==== Data excerpt ====
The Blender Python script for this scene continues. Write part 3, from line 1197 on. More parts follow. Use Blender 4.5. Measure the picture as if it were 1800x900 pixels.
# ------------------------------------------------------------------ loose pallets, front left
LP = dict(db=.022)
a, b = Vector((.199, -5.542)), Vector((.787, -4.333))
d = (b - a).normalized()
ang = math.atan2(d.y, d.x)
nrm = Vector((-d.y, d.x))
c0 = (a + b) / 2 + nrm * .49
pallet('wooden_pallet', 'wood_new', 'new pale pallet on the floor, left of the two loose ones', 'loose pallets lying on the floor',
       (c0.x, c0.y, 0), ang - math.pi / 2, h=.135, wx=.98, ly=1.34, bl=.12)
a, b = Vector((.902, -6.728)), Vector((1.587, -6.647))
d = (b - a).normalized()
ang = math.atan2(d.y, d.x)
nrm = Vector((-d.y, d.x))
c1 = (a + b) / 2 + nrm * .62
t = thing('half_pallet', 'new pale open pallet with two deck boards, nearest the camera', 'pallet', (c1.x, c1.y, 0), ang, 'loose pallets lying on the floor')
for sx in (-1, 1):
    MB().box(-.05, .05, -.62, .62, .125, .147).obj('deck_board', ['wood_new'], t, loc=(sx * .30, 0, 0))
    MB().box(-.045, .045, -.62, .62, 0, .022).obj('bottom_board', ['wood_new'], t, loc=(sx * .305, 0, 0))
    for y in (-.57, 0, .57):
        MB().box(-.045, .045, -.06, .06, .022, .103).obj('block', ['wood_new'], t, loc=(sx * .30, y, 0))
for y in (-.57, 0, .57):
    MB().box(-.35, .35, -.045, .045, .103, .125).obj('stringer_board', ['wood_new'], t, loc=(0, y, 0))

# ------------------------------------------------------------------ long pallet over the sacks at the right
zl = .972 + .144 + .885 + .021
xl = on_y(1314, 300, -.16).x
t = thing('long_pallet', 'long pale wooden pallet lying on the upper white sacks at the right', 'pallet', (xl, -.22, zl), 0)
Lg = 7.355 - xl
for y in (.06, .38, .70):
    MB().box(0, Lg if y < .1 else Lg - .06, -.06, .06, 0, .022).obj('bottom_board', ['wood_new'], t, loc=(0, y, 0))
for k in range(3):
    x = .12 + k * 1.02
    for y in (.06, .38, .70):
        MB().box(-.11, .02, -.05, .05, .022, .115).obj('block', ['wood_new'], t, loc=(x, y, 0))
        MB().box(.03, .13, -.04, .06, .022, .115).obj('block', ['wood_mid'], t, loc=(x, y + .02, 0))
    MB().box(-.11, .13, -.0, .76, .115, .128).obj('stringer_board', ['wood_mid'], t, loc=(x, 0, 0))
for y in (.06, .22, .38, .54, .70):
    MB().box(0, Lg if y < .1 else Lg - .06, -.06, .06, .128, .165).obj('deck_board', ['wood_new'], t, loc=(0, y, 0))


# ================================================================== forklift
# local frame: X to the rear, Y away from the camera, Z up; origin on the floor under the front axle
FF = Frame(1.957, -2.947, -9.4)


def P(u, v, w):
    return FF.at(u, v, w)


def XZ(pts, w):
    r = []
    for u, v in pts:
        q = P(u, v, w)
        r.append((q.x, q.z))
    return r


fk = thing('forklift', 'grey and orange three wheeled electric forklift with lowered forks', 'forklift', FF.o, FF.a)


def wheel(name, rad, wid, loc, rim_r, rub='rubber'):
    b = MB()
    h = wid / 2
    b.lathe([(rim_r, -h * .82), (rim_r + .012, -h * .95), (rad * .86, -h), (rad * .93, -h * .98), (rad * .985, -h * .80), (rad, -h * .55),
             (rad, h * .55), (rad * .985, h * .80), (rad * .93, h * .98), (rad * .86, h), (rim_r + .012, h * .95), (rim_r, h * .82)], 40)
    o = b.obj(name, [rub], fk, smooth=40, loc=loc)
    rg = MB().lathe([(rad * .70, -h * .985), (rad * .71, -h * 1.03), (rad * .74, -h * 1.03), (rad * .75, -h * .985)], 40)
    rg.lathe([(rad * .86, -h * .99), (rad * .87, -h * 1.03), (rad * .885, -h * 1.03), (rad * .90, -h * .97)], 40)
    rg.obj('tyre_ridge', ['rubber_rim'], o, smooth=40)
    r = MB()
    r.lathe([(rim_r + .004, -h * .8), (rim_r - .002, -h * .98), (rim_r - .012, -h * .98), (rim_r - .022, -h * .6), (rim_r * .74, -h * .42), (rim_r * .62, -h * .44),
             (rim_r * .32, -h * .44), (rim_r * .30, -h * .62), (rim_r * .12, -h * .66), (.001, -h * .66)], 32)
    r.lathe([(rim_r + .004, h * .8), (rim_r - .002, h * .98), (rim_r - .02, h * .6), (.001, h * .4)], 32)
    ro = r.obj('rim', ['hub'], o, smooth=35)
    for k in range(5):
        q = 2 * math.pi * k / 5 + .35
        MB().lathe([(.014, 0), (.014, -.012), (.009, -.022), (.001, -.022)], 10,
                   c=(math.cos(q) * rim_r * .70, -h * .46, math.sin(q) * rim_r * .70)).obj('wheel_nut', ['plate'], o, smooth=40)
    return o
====
_What the exercise asks_:
Extract all lines as given.

_Result for this exercise_:
The Blender Python script for this scene continues. Write part 3, from line 1197 on. More parts follow. Use Blender 4.5. Measure the picture as if it were 1800x900 pixels.
# ------------------------------------------------------------------ loose pallets, front left
LP = dict(db=.022)
a, b = Vector((.199, -5.542)), Vector((.787, -4.333))
d = (b - a).normalized()
ang = math.atan2(d.y, d.x)
nrm = Vector((-d.y, d.x))
c0 = (a + b) / 2 + nrm * .49
pallet('wooden_pallet', 'wood_new', 'new pale pallet on the floor, left of the two loose ones', 'loose pallets lying on the floor',
       (c0.x, c0.y, 0), ang - math.pi / 2, h=.135, wx=.98, ly=1.34, bl=.12)
a, b = Vector((.902, -6.728)), Vector((1.587, -6.647))
d = (b - a).normalized()
ang = math.atan2(d.y, d.x)
nrm = Vector((-d.y, d.x))
c1 = (a + b) / 2 + nrm * .62
t = thing('half_pallet', 'new pale open pallet with two deck boards, nearest the camera', 'pallet', (c1.x, c1.y, 0), ang, 'loose pallets lying on the floor')
for sx in (-1, 1):
    MB().box(-.05, .05, -.62, .62, .125, .147).obj('deck_board', ['wood_new'], t, loc=(sx * .30, 0, 0))
    MB().box(-.045, .045, -.62, .62, 0, .022).obj('bottom_board', ['wood_new'], t, loc=(sx * .305, 0, 0))
    for y in (-.57, 0, .57):
        MB().box(-.045, .045, -.06, .06, .022, .103).obj('block', ['wood_new'], t, loc=(sx * .30, y, 0))
for y in (-.57, 0, .57):
    MB().box(-.35, .35, -.045, .045, .103, .125).obj('stringer_board', ['wood_new'], t, loc=(0, y, 0))

# ------------------------------------------------------------------ long pallet over the sacks at the right
zl = .972 + .144 + .885 + .021
xl = on_y(1314, 300, -.16).x
t = thing('long_pallet', 'long pale wooden pallet lying on the upper white sacks at the right', 'pallet', (xl, -.22, zl), 0)
Lg = 7.355 - xl
for y in (.06, .38, .70):
    MB().box(0, Lg if y < .1 else Lg - .06, -.06, .06, 0, .022).obj('bottom_board', ['wood_new'], t, loc=(0, y, 0))
for k in range(3):
    x = .12 + k * 1.02
    for y in (.06, .38, .70):
        MB().box(-.11, .02, -.05, .05, .022, .115).obj('block', ['wood_new'], t, loc=(x, y, 0))
        MB().box(.03, .13, -.04, .06, .022, .115).obj('block', ['wood_mid'], t, loc=(x, y + .02, 0))
    MB().box(-.11, .13, -.0, .76, .115, .128).obj('stringer_board', ['wood_mid'], t, loc=(x, 0, 0))
for y in (.06, .22, .38, .54, .70):
    MB().box(0, Lg if y < .1 else Lg - .06, -.06, .06, .128, .165).obj('deck_board', ['wood_new'], t, loc=(0, y, 0))


# ================================================================== forklift
# local frame: X to the rear, Y away from the camera, Z up; origin on the floor under the front axle
FF = Frame(1.957, -2.947, -9.4)


def P(u, v, w):
    return FF.at(u, v, w)


def XZ(pts, w):
    r = []
    for u, v in pts:
        q = P(u, v, w)
        r.append((q.x, q.z))
    return r


fk = thing('forklift', 'grey and orange three wheeled electric forklift with lowered forks', 'forklift', FF.o, FF.a)


def wheel(name, rad, wid, loc, rim_r, rub='rubber'):
    b = MB()
    h = wid / 2
    b.lathe([(rim_r, -h * .82), (rim_r + .012, -h * .95), (rad * .86, -h), (rad * .93, -h * .98), (rad * .985, -h * .80), (rad, -h * .55),
             (rad, h * .55), (rad * .985, h * .80), (rad * .93, h * .98), (rad * .86, h), (rim_r + .012, h * .95), (rim_r, h * .82)], 40)
    o = b.obj(name, [rub], fk, smooth=40, loc=loc)
    rg = MB().lathe([(rad * .70, -h * .985), (rad * .71, -h * 1.03), (rad * .74, -h * 1.03), (rad * .75, -h * .985)], 40)
    rg.lathe([(rad * .86, -h * .99), (rad * .87, -h * 1.03), (rad * .885, -h * 1.03), (rad * .90, -h * .97)], 40)
    rg.obj('tyre_ridge', ['rubber_rim'], o, smooth=40)
    r = MB()
    r.lathe([(rim_r + .004, -h * .8), (rim_r - .002, -h * .98), (rim_r - .012, -h * .98), (rim_r - .022, -h * .6), (rim_r * .74, -h * .42), (rim_r * .62, -h * .44),
             (rim_r * .32, -h * .44), (rim_r * .30, -h * .62), (rim_r * .12, -h * .66), (.001, -h * .66)], 32)
    r.lathe([(rim_r + .004, h * .8), (rim_r - .002, h * .98), (rim_r - .02, h * .6), (.001, h * .4)], 32)
    ro = r.obj('rim', ['hub'], o, smooth=35)
    for k in range(5):
        q = 2 * math.pi * k / 5 + .35
        MB().lathe([(.014, 0), (.014, -.012), (.009, -.022), (.001, -.022)], 10,
                   c=(math.cos(q) * rim_r * .70, -h * .46, math.sin(q) * rim_r * .70)).obj('wheel_nut', ['plate'], o, smooth=40)
    return o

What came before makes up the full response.